Underwater live urchin
We met some gringos from the states who live here during the winter and asked them about the suspicious fishing boat that appeared every day just off the point. They said the boats were fishing illegally. They had contacted the authorities to try to stop them, but were told to mind their own business.

Illegal fishing trawler off the point
Overfishing in the Gulf is a huge problem. Vaquitas (a species of small porpoise endemic to the gulf) are the world’s most endangered marine mammal. There may be only 10 left.

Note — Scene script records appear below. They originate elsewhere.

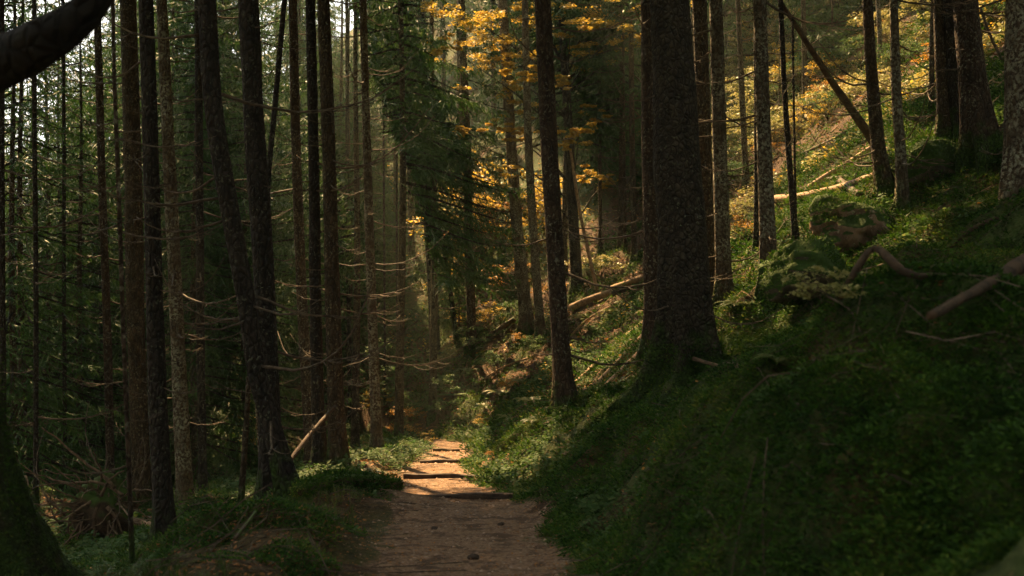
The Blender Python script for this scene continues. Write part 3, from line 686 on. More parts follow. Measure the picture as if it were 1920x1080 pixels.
GL('fallen_branch', [(1470, 945), (1530, 942), (1600, 948)], 2.5, 2.5, m_dead, 'thin pale twig lying on the dark bank at lower right', 'branch')
pole('broken_pole', [(628, 762), (610, 782), (570, 828), (533, 880)], 7, 9, m_shade_wood, 'broken brown pole leaning against the close trio of trunks', 'branch', [13.9, 13.5, 12.6, 11.6], dead=5)
# broken bent branch arching over the moss
def bent():
    d = hit(1580, 558)[1]
    P = [at(1572, 562, d), at(1600, 515, d), at(1622, 480, d), at(1640, 466, d), at(1662, 480, d-.1), at(1690, 506, d-.2), at(1722, 518, d-.25), at(1752, 514, d-.2)]
    r = np.array([13, 15, 15, 14, 15, 14, 10, 5])/F*d/2
    base = P[0]; Q = catmull(np.c_[np.array(P)-base, r], .05); V, Fs = tube(Q[:, :3], Q[:, 3], 14, lump=.22, seed=5)
    o = ob('bent_branch', mk('bent_branch', V, Fs, m_shade_wood, smooth=True), None, base); tag(o, 'broken arched branch bent like an elbow below the brown-faced boulder', 'branch')
bent()
# root splinters right of the giant spruce
pole('broken_branch', [(1300, 672), (1325, 680), (1360, 690), (1378, 706), (1392, 724)], 8, 3, m_root, 'splintered reddish branch at the right foot of the giant spruce', 'branch', [10.2, 10.1, 10.0, 9.9, 9.8], dead=2)
GL('fallen_branch', [(1390, 505), (1397, 490), (1403, 470)], 8, 9, m_log_dark, 'short broken stub standing between the two grey lichened trunks', 'stump')

# mossy roots of the giant spruce
def roots():
    rng = np.random.RandomState(3); b = np.array(BIG.location)
    for k, (az, L, r) in enumerate([(3.35, .7, .17), (3.95, 1.15, .18), (4.4, 1.2, .19), (5.2, .8, .17), (6.1, .8, .12), (2.6, 1.0, .11)]):
        t = np.linspace(0, 1, 16); x = np.cos(az+.5*t*rng.uniform(-1, 1))*(.12+L*t); y = np.sin(az+.3*t)*(.12+L*t)
        zg = Hh(b[0]+x, b[1]+y)-b[2]; z = zg+(.34*(1-t)**2.6+.05)-.04*t
        P = np.stack([x, y, z], -1); V, Fs = tube(P, r*(1-.72*t), 12, lump=.18, seed=k)
        ob('root', mk('root', V, Fs, m_moss_bark, smooth=True), BIG)
roots()

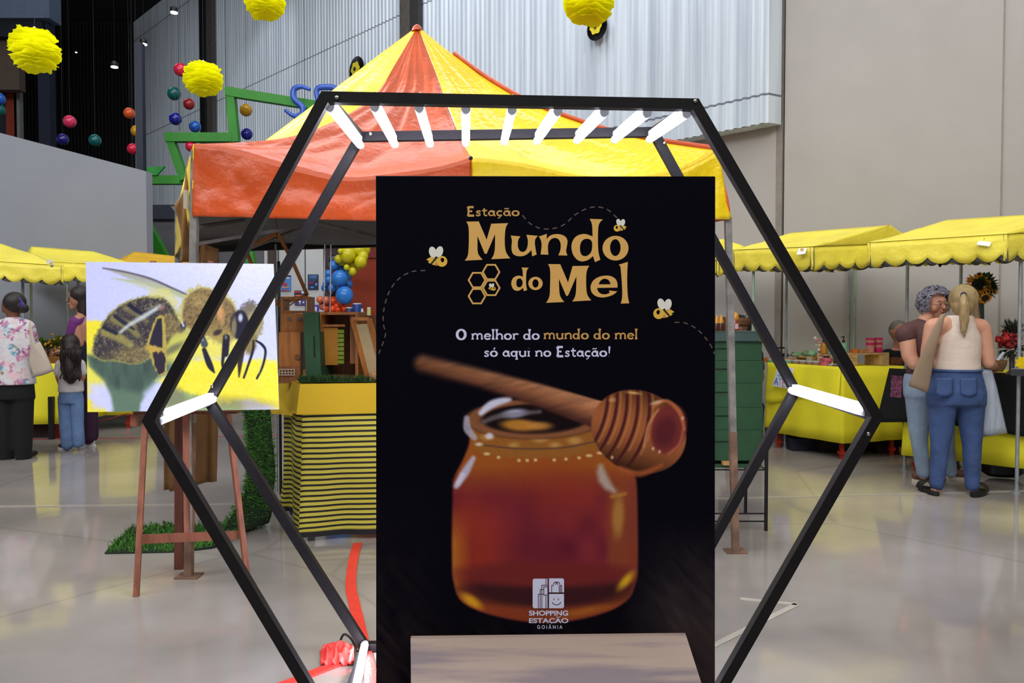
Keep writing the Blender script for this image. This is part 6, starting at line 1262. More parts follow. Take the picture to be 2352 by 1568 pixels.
c = fp(2350, 5.75, .915); t = thing('yellow_star_sign', 'yellow star-shaped price card by the red flowers', 'sign', c); MB().prism([c+Vector((x*.05, 0, .10+y*.05)) for x, y in [(math.cos(i*math.pi/8)*(1.15 if i % 2 else .8), math.sin(i*math.pi/8)*(1.15 if i % 2 else .8)) for i in range(16)]], (0, .003, 0)).build('card', m_ye, t); MB().tube([c, c+Vector((0, 0, .06))], .003, 6).build('stick', m_w2, t)
c = fp(2350, 5.80, .913); t = thing('black_box', 'black box with clear top on the flower table', 'box', c); MB().box(c+Vector((0, -.03, .03)), (.16, .14, .05), -.7).build('box', M('black_plastic', (14, 12, 14), .3), t); MB().box(c+Vector((0, -.03, .056)), (.16, .14, .008), -.7).build('lid', M('greyish_lid', (120, 116, 120), .15), t)
c = fp(2268, 6.28); solo('card_block', MB().box(c+Vector((0, 0, .14)), (.05, .05, .28)), M('cream_card', (176, 164, 140), .7), 'cream cardboard tube beside the ponytailed woman shoulder', 'packaging')
c = at(2164, 592, 6.1); solo('black_pennant', MB().prism([at(2155, 596, 6.3), at(2168, 592, 6.3), at(2170, 603, 6.3), at(2160, 613, 6.3)], (0, .02, 0)), M('black_cloth', (10, 10, 14), .9), 'small black object hanging under the nearest right canopy', 'hanging object')
# black wheeled case on the floor under the flower table
p = gnd(2335, 1108); t = thing('wheeled_case', 'black rounded case on the floor under the flower table', 'case', Vector((p.x, p.y+.15, 0))); MB().lathe((p.x, p.y+.18, .02), [(.10, 0), (.14, .03), (.14, .13), (.08, .16)], 20, None, 1.2, .8).build('case', m_blk, t, True); MB().beam((p.x-.03, p.y+.18, .17), (p.x-.03, p.y+.18, .24), .05).build('neck', m_blk, t); MB().beam((p.x+.07, p.y+.18, .17), (p.x+.07, p.y+.18, .24), .04).build('neck', m_blk, t)
# ---------------- goods on the left table
def lp_(px, Y, z): p = at(px, 700, Y); return Vector((p.x, Y, z))
for px, Y, lb, r in ((92, 8.85, 'leafy plant with yellow flowers beside the tote bag', .085), (134, 8.9, 'leafy yellow-green plant behind the little girl', .10)):
    c = lp_(px, Y, .848); t = thing('potted_flowers', lb, 'plant', c, 'flower pots on the left table'); MB().lathe(c, [(.05, 0), (.065, .09), (.058, .09), (.01, .07)], 16).build('pot', M('brown_pot', (84, 52, 30), .6), t, True)
    mb = MB(); leafy(mb, c+Vector((0, 0, .17)), r, 200, int(px), .06, .03, .5); mb.build('leaves', M('olive_leaf', (84, 110, 30), .6, var=.4, scale=20), t)
    mb = MB(); rnd = random.Random(px)
    for i in range(26): mb.ball(c+Vector((rnd.gauss(0, r*.7), -.05+rnd.gauss(0, .03), .17+rnd.gauss(0, r*.7))), .014, 8, 6)
    mb.build('blossoms', m_sun, t, 'all')
for px, lb, m in ((104, 'dark brown bottle on the left table', m_hd), (118, 'brown jar on the left table beside the girl', M('brown_jar', (110, 70, 34), .3)), (127, 'low wooden box on the left table behind the girl', m_w3)):
    c = lp_(px, 8.72, .848); t = thing('table_ware', lb, 'container', c)
    if m is m_w3: MB().box(c+Vector((0, 0, .03)), (.14, .1, .06)).build('box', m, t); MB().box(c+Vector((0, 0, .064)), (.15, .11, .008)).build('lid', m_w1, t)
    else: MB().lathe(c, [(.035, 0), (.038, .10), (.02, .14), (.02, .17)], 14).build('body', m, t, True); MB().lathe(c+Vector((0, 0, .171)), [(.022, 0), (.022, .015)], 12).build('lid', m_blk, t, True)
p = gnd(100, 1006); t = thing('storage_box', 'dark crate with reddish things under the left table', 'box', Vector((p.x, p.y+.2, 0))); MB().box((p.x, p.y+.2, .075), (.42, .3, .15)).build('box', M('maroon_box', (40, 14, 14), .8, var=.5), t); MB().box((p.x, p.y+.2, .155), (.44, .32, .01)).build('lid', m_blk, t)
p = at(131, 940, 8.62); solo('black_upright', MB().box((p.x+.01, 8.5, .24), (.05, .05, .48)), m_blk, 'black upright panel at the corner of the left table', 'panel')
solo('power_cable', MB().tube([pl([at(215, 968, 9.2), at(250, 962, 9.25), at(290, 951, 9.3), at(320, 954, 9.3)], i/20) for i in range(21)], .008, 6), M('red_cable', (150, 40, 36), .5), 'red cable hanging behind the easel', 'cable', smooth='all')
# ================================================================ PEOPLE
m_sk = M('skin_light', (206, 150, 122), .55, var=.06, scale=14); m_skd = M('skin_warm', (176, 122, 96), .55, var=.06, scale=14); m_skb = M('skin_brown', (122, 78, 56), .55, var=.06, scale=14)
m_jb = M('blue_denim', (58, 80, 124), .85, var=.26, scale=7, bump=.9, bscale=9); m_jl = M('light_denim', (134, 152, 172), .85, var=.18, scale=7, bump=.8, bscale=9); m_jg = M('girl_denim', (100, 128, 172), .85, var=.18, scale=12, bump=.3, bscale=14)
def hairmat(nm, c, st=(30, 30, 3), var=.35): return M(nm, c, .5, var=var, scale=3, stretch=st, bump=.3, bscale=4)
def hand(nm, wrist, d, palm_n, mat, parent, s=1.0):
    """palm with four fingers of unequal length and a side thumb, slightly curled"""
    d = Vector(d).normalized(); n = Vector(palm_n).normalized(); sdv = d.cross(n).normalized(); w_ = Vector(wrist); segs = [(w_, w_+d*.085*s, .022*s, .028*s)]
    for k, (off, L_) in enumerate(((-.027, .062), (-.009, .072), (.009, .068), (.027, .052))):
        a = w_+d*.085*s+sdv*off*s; b = a+d*L_*.55*s+n*.008*s; c = b+(d*.7+n*.7).normalized()*L_*.5*s; segs += [(w_+d*.05*s+sdv*off*s*.8, a, .011*s, .0092*s), (a, b, .0092*s, .0085*s), (b, c, .0085*s, .0072*s)]
    a = w_+d*.03*s-sdv*.026*s; segs += [(a, a+(d*.7-sdv*.7).normalized()*.035*s, .012*s, .010*s), (a+(d*.7-sdv*.7).normalized()*.035*s, a+(d*.9-sdv*.5+n*.3).normalized()*.068*s, .010*s, .008*s)]
    return organic(nm, segs, mat, parent, .0055*s, it=2)
def ringz(c, px_hw, Y, dep, rot=0.): return (at(c[0], c[1], Y), px_hw/F*Y, dep, rot)
# ---- ponytailed woman seen from behind
Y1 = 5.80; A_ = lambda x, y, dy=0.: at(x, y, Y1+dy)
t = thing('person', 'woman with a blonde ponytail seen from behind in cream tank top and blue jeans', 'person', gnd(2192, 1136)+Vector((0, .05, 0)))
body = organic('body', [(A_(2212, 705), A_(2210, 738), .055, .058), (A_(2208, 742), A_(2145, 748), .06, .062), (A_(2208, 742), A_(2252, 750), .06, .064),
    (A_(2142, 750), A_(2128, 828, -.01), .062, .050), (A_(2128, 828, -.01), A_(2150, 846, .22), .045, .034),
    (A_(2257, 756), A_(2270, 832, -.01), .062, .050), (A_(2270, 832, -.01), A_(2288, 846, .24), .046, .032),
    (A_(2165, 905), A_(2158, 1015), .085, .055), (A_(2158, 1015), A_(2150, 1118), .052, .034), (A_(2228, 905), A_(2232, 1015), .085, .055), (A_(2232, 1015), A_(2233, 1118), .052, .034),
    (A_(2150, 1122), A_(2138, 1134, .16), .036, .026), (A_(2233, 1122), A_(2252, 1134, .15), .036, .026)], m_sk, t, .014,
    rings=[[ringz((2196, 900), 58, Y1, .12), ringz((2196, 850), 48, Y1, .115), ringz((2202, 800), 46, Y1, .11), ringz((2204, 750), 44, Y1, .10), ringz((2208, 732), 24, Y1, .07)]],
    balls=[(A_(2214, 694, .02), .092, (1, 1.1, 1.2))])
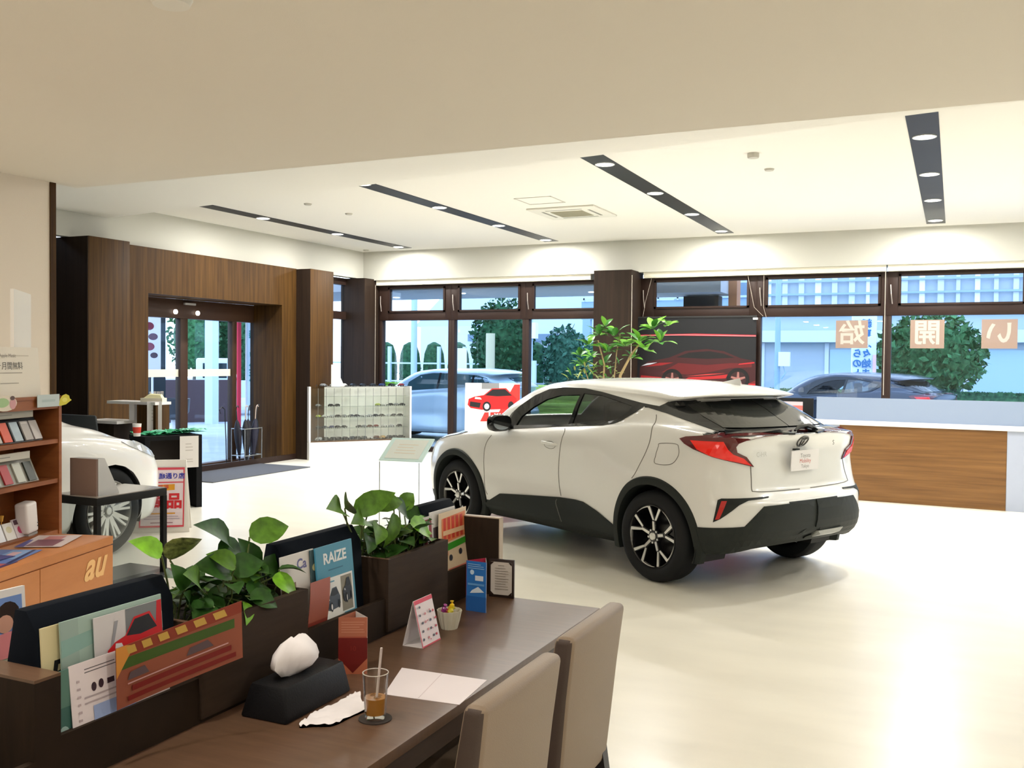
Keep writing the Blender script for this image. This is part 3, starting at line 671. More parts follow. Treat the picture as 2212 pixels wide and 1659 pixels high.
def side_text(B, m, s, x, z, size):
    v, f = text_mesh(s, size); P = []
    for p in v:
        q, n = B.hit(-(x-p[0]), z+p[1], (0, -1)); P.append(q+n*.003)
    m.add(P, f)
def ring_panel(B, m, outer, holes, dirv, off):
    """panel with see-through holes"""
    pts = []; edges = []
    def addloop(P, st=.05):
        k = len(pts)
        for i, p in enumerate(P):
            p = Vector(p); q = Vector(P[(i+1) % len(P)]); n = max(1, int((q-p).length/st))
            for j in range(n): pts.append(p.lerp(q, j/n))
        n = len(pts)-k
        for i in range(n): edges.append((k+i, k+(i+1) % n))
    addloop(outer)
    for h in holes: addloop(h)
    r = delaunay_2d_cdt(pts, edges, [], 1, 1e-6); V, Fc = r[0], r[2]; fs = []
    for f in Fc:
        c = sum((Vector(V[i]) for i in f), Vector((0, 0)))/len(f)
        if in_poly(c.x, c.y, outer) and not any(in_poly(c.x, c.y, h) for h in holes): fs.append(tuple(f))
    P = []; N = []
    for v in V:
        p, n = B.hit(v[0], v[1], dirv); P.append(p+n*off); N.append(n)
    cnt = {}
    for f in fs:
        for i in range(len(f)):
            a, b = f[i], f[(i+1) % len(f)]; e = (min(a, b), max(a, b)); cnt[e] = cnt.get(e, 0)+1
    k = len(P); m.add(P+[p-n*.02 for p, n in zip(P, N)], fs+[(a, b, b+k, a+k) for (a, b), c in cnt.items() if c == 1])
def one_arch(B, mb, wx, wz, r0, r1, a0=-22, a1=202, off=.014):
    rings = []
    for k in range(49):
        a = math.radians(a0+(a1-a0)*k/48); rg = []
        for r, o in ((r0, off), (r0+.015, off+.004), (r1-.008, off), (r1, .002)):
            x = wx+r*math.cos(a); z = max(wz+r*math.sin(a), .2); p, n = B.hit(-x, max(z, .3), (0, -1)); rg.append(Vector((x, p.y+o, z)))
        rg.append(Vector((rg[-1].x, rg[-1].y-.03, rg[-1].z))); rg.append(Vector((rg[0].x, rg[0].y-.10, rg[0].z)))
        rings.append(rg)
    mb.loft(rings)
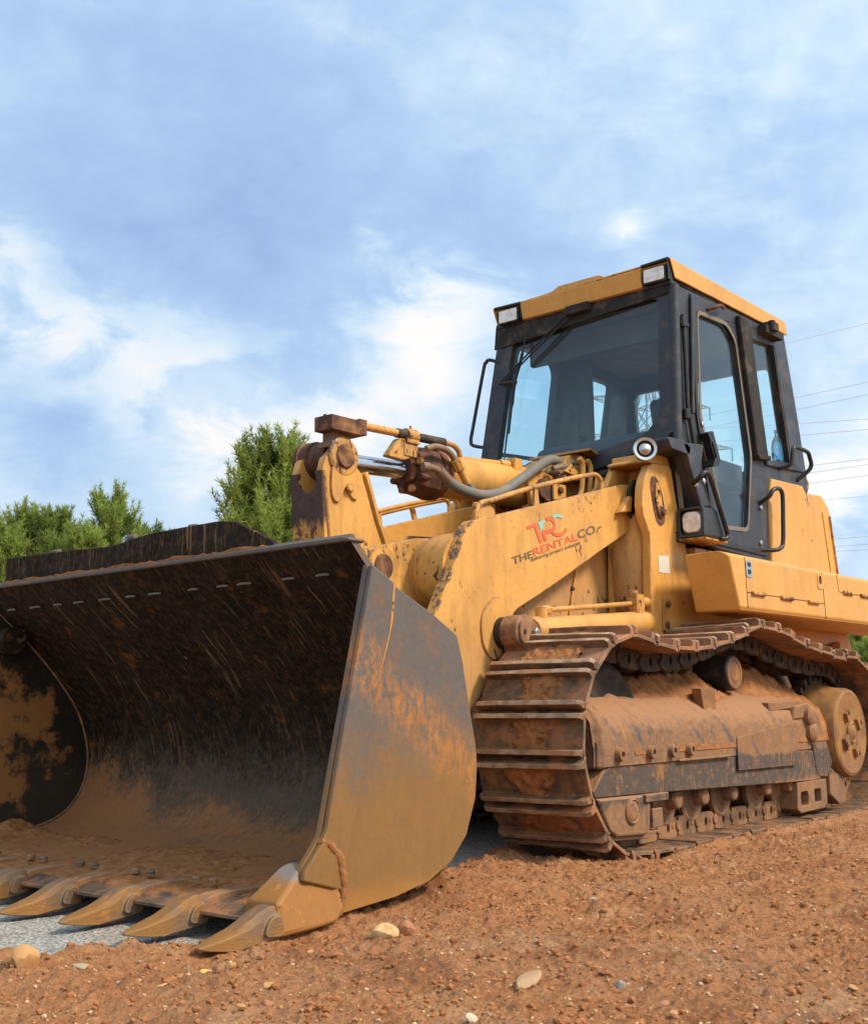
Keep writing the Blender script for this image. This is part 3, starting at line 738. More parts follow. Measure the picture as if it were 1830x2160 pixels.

Their depletion is due to entanglement in illegal gill nets.

Rafts of grebes were here plus pods of large black dolphins

Pelicans like offshore rocks to relax on

Scene of a Crime. In a crevasse behind the beach we found signs that a large bird had flown in with a huge sea snake to dine on. Clues were left behind.

Looking inland from the beach, it’s sere desert.

Mockingbirds do very well in desert environments

Time to say adios to Santa Ines and start homeward
We return to our San Felipe camp west of town. It’s the staging camp for our sprint across the border. (We don’t like the idea of dawdling in border towns.) On the way into San Felipe, we found flower beds stretching for miles. Never have we seen such a display in this area. The November rains were a blessing for some.

Fields of flowers stretched to the horizon

Sand verbena and primroses were the most common

Desert (or Ajo) lilies we’d seen before but never in such numbers

A few scattered cactus add to the desert ambiance

Desert Globe Mallow blooms for a long time
At the wash where we made camp were more flowers and an insistent hummingbird begging me to take his picture.

Costa’s Hummingbird showoff

Chuparosa or Hummingbird bushes were now in full bloom

Chuparosa flowers close-up

Many more pretty flowers

Just a few more…

…before we say Hasta la Vista…until next time.
Thanks to all who have accompanied us on another Baja Adventure.